E J Corey reflects on winning the Nobel Prize

EJ Corey

EJ Corey

Source: © Rick Friedman / Corbis

On receiving the award of the Nobel Prize for chemistry in 1990 ‘for his development of the theory and methodology of organic synthesis’, Elias J. Corey told Chemistry in Britain ‘For many years various friends, colleagues and students have expressed opinions and predictions that the Nobel prize would come my way. My response was usually a casual “don’t hold your breath”. There are so many outstanding scientists in chemistry and related fields whose work deserves recognition that the odds are quite long for any individual. It has always been my view that one should try to do one’s very best in teaching and research, and accept any honours which are bestowed as good fortune. But should one’s research go unrecognised, one could always take pleasure in the accomplishments themselves and in the joy of discovery.

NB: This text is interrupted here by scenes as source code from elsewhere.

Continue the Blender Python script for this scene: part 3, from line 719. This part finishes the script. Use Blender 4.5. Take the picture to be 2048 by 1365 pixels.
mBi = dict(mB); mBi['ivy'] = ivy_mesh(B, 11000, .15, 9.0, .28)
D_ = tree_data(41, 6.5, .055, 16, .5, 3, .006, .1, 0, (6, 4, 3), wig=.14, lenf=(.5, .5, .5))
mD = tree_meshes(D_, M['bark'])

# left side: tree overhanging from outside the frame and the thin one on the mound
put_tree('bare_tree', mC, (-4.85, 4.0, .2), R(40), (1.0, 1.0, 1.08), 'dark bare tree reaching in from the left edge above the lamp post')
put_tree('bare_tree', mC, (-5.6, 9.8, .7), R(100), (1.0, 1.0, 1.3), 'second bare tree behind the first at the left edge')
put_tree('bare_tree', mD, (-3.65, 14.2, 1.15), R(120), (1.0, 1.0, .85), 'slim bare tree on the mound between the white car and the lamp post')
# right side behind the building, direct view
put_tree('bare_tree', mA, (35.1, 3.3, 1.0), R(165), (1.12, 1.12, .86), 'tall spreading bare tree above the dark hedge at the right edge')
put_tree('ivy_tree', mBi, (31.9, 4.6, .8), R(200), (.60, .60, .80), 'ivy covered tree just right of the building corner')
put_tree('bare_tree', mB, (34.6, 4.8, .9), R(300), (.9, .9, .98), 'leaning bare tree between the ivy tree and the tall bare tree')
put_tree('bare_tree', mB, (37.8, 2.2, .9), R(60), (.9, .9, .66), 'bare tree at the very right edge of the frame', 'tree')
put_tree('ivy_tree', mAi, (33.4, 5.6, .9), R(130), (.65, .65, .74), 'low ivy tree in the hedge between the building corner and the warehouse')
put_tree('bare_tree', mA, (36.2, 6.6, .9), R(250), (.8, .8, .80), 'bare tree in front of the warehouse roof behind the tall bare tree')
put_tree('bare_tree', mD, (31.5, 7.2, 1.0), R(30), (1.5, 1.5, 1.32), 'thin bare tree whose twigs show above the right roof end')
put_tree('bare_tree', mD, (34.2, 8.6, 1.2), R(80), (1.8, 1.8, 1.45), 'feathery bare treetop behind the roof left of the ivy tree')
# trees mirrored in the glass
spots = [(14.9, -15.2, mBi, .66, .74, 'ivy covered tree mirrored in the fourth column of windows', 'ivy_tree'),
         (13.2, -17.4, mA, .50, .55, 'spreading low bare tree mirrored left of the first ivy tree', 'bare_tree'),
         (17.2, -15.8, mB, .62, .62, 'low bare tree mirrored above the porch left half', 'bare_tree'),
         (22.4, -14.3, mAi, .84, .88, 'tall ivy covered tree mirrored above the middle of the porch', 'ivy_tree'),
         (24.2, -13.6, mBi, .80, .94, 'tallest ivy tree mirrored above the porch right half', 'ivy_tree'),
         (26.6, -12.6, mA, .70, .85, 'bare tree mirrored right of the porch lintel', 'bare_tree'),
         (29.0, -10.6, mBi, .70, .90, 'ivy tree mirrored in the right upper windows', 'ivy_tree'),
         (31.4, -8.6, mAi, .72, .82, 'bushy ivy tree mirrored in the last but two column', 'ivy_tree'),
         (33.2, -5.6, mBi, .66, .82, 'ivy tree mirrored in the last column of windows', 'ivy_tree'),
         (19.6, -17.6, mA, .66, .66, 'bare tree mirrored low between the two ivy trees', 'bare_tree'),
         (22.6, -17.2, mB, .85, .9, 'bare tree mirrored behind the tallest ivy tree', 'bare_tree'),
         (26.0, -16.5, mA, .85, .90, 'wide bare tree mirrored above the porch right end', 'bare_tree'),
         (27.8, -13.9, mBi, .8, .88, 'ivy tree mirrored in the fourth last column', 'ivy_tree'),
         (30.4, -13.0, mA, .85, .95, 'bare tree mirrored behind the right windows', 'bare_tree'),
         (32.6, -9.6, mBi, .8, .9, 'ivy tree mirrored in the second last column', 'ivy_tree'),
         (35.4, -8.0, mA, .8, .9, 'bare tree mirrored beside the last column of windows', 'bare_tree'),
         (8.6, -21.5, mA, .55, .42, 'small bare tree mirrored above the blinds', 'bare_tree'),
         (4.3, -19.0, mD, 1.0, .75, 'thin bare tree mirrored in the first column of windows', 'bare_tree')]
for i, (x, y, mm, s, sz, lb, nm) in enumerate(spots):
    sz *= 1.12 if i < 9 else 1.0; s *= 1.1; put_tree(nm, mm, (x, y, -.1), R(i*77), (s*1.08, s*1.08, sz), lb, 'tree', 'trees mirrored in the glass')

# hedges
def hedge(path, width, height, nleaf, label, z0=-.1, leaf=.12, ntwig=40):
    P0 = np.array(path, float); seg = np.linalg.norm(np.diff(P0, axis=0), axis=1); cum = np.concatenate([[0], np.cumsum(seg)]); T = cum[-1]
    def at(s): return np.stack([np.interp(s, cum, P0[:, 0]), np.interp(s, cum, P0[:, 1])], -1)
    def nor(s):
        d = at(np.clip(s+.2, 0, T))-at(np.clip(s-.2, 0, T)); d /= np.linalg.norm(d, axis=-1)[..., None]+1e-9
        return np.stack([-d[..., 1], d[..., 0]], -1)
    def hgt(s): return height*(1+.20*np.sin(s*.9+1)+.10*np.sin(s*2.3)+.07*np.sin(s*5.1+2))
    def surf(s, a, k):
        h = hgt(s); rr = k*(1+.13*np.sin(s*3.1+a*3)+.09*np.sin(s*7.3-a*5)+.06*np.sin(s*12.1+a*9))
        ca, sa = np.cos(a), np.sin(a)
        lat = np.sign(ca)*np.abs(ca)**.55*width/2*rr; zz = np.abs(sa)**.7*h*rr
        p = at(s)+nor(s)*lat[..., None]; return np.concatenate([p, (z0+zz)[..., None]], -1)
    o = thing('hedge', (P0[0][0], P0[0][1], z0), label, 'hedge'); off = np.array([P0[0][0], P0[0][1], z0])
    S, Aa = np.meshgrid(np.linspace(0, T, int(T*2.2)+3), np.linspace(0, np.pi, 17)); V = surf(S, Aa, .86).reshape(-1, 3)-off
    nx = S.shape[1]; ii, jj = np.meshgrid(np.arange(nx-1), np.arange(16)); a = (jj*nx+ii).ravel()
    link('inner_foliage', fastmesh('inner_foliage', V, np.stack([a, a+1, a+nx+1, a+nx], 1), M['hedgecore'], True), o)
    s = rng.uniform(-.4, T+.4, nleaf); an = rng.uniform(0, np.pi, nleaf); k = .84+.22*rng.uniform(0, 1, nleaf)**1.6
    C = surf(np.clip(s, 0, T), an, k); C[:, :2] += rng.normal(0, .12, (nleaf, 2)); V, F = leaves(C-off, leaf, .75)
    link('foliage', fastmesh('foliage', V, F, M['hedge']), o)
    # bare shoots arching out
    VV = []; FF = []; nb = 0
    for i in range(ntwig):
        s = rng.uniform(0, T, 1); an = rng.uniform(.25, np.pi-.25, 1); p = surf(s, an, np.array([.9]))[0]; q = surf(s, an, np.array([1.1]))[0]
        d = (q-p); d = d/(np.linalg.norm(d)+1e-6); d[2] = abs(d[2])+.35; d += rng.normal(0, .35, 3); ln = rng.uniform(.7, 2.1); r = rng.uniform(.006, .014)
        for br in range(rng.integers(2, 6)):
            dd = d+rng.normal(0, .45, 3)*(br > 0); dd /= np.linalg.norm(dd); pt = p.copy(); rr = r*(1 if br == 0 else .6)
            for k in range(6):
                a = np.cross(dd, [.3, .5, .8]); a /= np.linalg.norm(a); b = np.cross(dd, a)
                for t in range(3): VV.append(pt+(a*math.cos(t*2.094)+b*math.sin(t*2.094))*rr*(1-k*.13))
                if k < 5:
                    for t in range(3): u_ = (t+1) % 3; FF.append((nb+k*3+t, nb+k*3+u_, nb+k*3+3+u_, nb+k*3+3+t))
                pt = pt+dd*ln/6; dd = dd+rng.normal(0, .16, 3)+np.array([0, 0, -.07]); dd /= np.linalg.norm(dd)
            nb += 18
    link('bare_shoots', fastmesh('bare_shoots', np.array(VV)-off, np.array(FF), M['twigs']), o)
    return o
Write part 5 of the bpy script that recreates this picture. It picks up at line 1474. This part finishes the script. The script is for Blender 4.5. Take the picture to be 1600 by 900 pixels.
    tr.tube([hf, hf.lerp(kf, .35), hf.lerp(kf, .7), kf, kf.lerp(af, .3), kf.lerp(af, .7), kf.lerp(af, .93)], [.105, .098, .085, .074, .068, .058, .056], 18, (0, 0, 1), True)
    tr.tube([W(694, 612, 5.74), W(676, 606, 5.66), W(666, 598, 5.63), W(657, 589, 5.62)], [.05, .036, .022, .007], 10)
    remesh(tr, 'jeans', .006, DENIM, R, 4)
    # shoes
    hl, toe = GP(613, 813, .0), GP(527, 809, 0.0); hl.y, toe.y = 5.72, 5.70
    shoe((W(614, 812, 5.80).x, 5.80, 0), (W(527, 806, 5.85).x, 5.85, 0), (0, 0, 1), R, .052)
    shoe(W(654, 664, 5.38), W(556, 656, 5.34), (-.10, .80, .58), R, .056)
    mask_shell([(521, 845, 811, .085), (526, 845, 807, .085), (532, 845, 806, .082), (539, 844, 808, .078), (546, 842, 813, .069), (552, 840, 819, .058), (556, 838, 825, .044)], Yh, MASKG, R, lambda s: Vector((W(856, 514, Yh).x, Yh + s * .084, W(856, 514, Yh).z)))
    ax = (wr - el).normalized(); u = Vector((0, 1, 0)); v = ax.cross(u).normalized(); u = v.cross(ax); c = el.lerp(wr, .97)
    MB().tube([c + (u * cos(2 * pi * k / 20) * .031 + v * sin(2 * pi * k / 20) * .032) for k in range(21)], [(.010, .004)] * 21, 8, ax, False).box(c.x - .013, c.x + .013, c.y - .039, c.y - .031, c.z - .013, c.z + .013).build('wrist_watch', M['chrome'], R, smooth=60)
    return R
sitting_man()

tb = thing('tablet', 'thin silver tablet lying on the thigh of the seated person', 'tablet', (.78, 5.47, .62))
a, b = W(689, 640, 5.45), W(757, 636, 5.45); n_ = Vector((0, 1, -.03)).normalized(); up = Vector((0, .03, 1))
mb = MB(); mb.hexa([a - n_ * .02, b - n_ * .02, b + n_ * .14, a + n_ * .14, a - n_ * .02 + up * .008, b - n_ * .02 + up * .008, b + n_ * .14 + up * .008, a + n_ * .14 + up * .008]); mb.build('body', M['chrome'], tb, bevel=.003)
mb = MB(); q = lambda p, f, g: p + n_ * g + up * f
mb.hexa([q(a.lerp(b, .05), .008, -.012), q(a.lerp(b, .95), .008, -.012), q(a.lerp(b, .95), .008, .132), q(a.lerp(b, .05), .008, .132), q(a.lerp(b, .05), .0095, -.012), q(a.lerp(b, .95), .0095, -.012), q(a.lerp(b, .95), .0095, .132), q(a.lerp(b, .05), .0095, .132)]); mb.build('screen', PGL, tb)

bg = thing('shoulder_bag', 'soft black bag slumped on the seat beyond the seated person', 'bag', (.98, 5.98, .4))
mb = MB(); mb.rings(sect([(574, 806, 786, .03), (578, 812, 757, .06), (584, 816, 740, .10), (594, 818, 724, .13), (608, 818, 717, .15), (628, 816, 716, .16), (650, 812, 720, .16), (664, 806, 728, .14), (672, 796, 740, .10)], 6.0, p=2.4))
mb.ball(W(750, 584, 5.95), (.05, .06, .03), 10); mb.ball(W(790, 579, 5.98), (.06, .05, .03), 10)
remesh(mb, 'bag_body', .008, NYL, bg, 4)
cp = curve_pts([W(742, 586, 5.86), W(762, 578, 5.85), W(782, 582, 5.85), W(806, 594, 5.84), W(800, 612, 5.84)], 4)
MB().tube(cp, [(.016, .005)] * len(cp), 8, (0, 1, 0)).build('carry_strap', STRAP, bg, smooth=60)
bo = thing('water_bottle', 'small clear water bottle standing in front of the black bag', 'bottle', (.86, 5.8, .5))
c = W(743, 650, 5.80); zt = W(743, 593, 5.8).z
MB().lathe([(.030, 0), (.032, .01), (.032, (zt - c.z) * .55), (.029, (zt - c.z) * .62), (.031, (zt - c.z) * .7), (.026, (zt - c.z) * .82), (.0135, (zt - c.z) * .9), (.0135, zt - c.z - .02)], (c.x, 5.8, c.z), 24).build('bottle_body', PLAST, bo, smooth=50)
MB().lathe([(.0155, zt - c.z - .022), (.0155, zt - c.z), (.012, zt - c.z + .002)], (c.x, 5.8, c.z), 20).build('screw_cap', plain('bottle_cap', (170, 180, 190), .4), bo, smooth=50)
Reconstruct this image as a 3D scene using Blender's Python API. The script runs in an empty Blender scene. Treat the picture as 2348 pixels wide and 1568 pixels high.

To do research because it is interesting and useful to one’s fellow scientists and to society as a whole is vastly wiser than choosing a line of research simply because it is more likely to be rewarded.’

Chemistry in Britain (December 1990)

Ed. Corey received the latest RSC’s Sir Derek Barton Gold Medal in 2014 ‘for his highly creative research over the last 25 years on catalytic enantioselective reactions including the use of oxazaborolidines, his work on cascade cationic polyene cyclisation reactions and his inspirational total syntheses of bioactive natural products’.